Your next follow-up question comes from Edgar Roesch with Sidoti & Company.

Edgar Roesch

Analyst

Thanks and hi. Just wondered - I was wondering if you could add a little bit of color on the automotive side. It sounds like a nice driver. I think of that as primarily benefiting your iTS business ex-Ambrell, but I would ask the question instead of guessing about it.

James Pelrin

Analyst

No. In fact, it's benefiting all of our businesses. Most - many of the test floors that EMS is, is very prominent in are our testing, chip sensors and other devices, processors, power supplies that ultimately go into automotive application.

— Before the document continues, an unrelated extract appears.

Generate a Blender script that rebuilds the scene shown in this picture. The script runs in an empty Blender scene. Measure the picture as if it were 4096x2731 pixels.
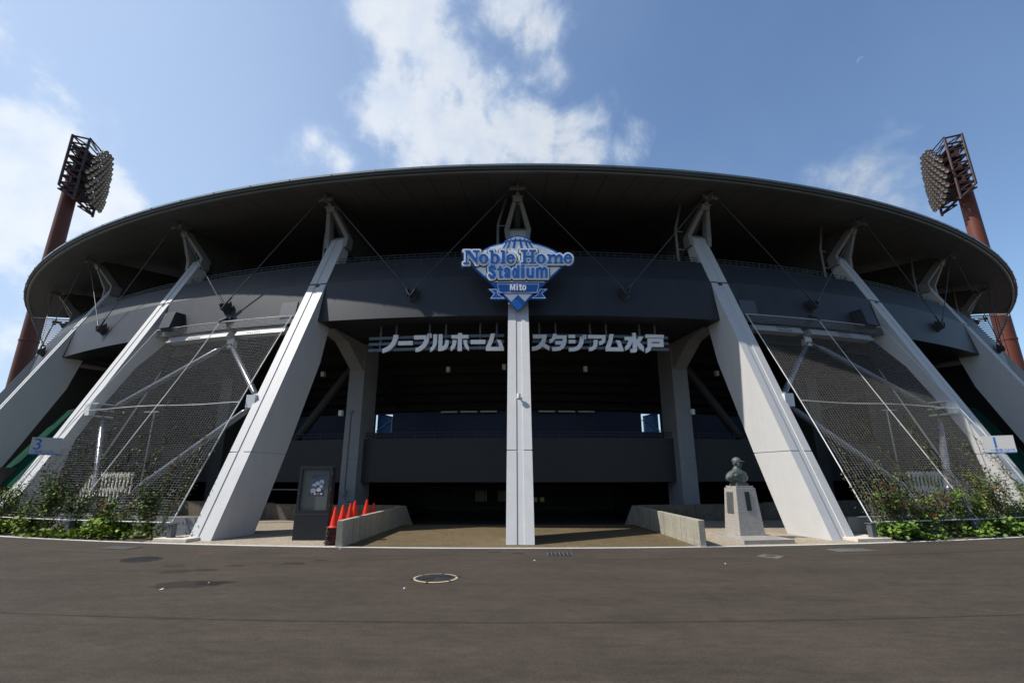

Likewise, the iTS business is also on the semiconductor side, testing lots of product destined for the automotive industry. And iTS also tests lots of modules and subsystems that go into the automotive industry. And of course, Ambrell is on the production floor, the manufacturing floor for the automakers. So all of our businesses are touched by this.

Edgar Roesch

Analyst

So Ambrell has more exposure than just sort of one prominent electric car manufacturers? Is that right?

James Pelrin

Analyst

Yes, absolutely. Absolutely.

Edgar Roesch

Analyst

Okay. Thank you, gentlemen.

James Pelrin

Analyst

Thank you, Ed.

Operator

Operator

At this time, there are no further questions. I would now like to turn the call over back to Mr. Pelrin for closing remarks.